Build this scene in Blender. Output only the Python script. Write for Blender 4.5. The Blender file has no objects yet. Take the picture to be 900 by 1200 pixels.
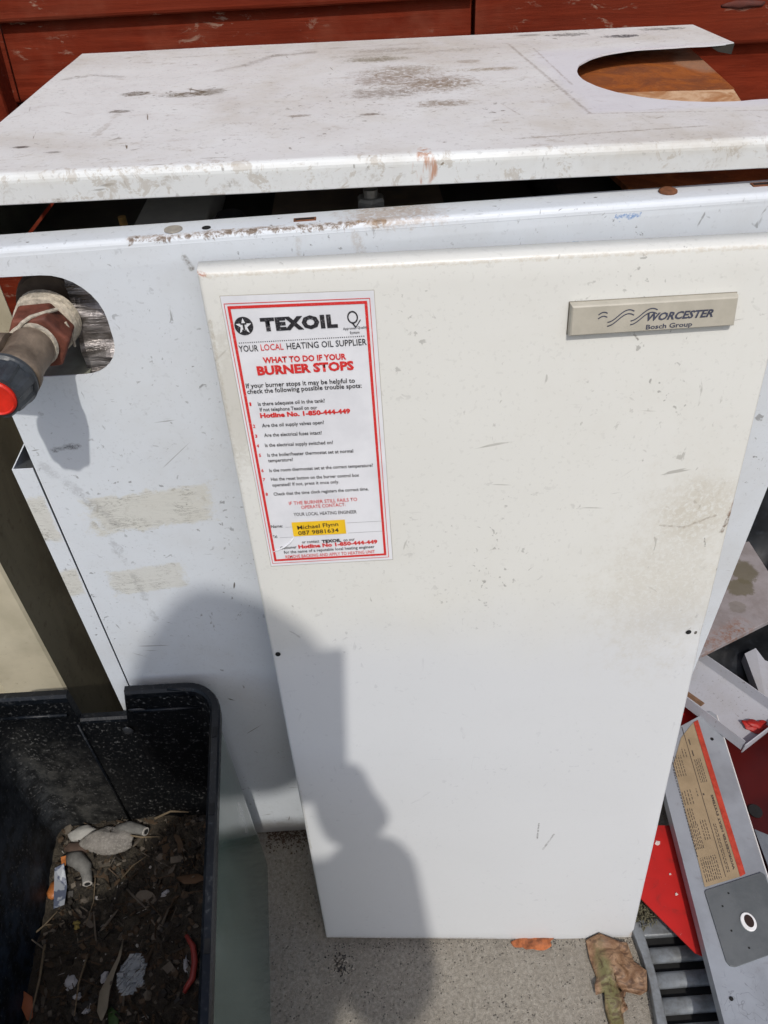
import bpy, bmesh, math, random
from mathutils import Vector, Matrix, noise as mnoise
R = math.radians
random.seed(7)
S = bpy.context.scene
COL = S.collection

# ---------------------------------------------------------------- camera
cam_d = bpy.data.cameras.new('camera'); cam = bpy.data.objects.new('camera', cam_d); COL.objects.link(cam)
cam_d.sensor_fit = 'VERTICAL'; cam_d.sensor_height = 36; cam_d.lens = 884/1200*36
cam_d.clip_start = .01; cam_d.clip_end = 500
yaw, pitch, roll = R(1.107), R(42.114), R(-2.4195)
f_ = Vector((math.sin(yaw)*math.cos(pitch), math.cos(yaw)*math.cos(pitch), -math.sin(pitch)))
r0 = Vector((math.cos(yaw), -math.sin(yaw), 0)); u0 = r0.cross(f_)
r_ = math.cos(roll)*r0 + math.sin(roll)*u0; u_ = -math.sin(roll)*r0 + math.cos(roll)*u0
M3 = Matrix((r_, u_, -f_)).transposed()
cam.matrix_world = Matrix.Translation((-.0364, -.4925, 1.0394)) @ M3.to_4x4()
S.camera = cam
CAM = Vector((-.0364, -.4925, 1.0394))

# ---------------------------------------------------------------- light
W = bpy.data.worlds.new('World'); S.world = W; W.use_nodes = True
nt = W.node_tree; bg = nt.nodes['Background']; sky = nt.nodes.new('ShaderNodeTexSky')
sky.sky_type = 'NISHITA'; sky.sun_disc = False; sky.sun_elevation = R(52.7); sky.sun_rotation = R(173)
sky.dust_density = 2.5; sky.air_density = 1.0; sky.ozone_density = 1.0
nt.links.new(sky.outputs[0], bg.inputs[0]); bg.inputs[1].default_value = .13
SUN = Vector((-.12, 1, -1.32)).normalized()
sd = bpy.data.lights.new('sun', 'SUN'); sd.energy = 2.4; sd.angle = R(.95); sd.color = (1, .955, .89)
so = bpy.data.objects.new('sun', sd); COL.objects.link(so); so.rotation_mode = 'QUATERNION'
so.rotation_quaternion = SUN.to_track_quat('-Z', 'Y'); so.location = (.5, -4, 5)
S.view_settings.view_transform = 'Standard'; S.view_settings.look = 'None'
S.view_settings.exposure = -.05; S.view_settings.gamma = 1
S.view_settings.use_curve_mapping = False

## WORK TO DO
Return each line of the listing that holds the string "scene".

## COMPLETED EXERCISE
Build this scene in Blender. Output only the Python script. Write for Blender 4.5. The Blender file has no objects yet. Take the picture to be 900 by 1200 pixels.
S = bpy.context.scene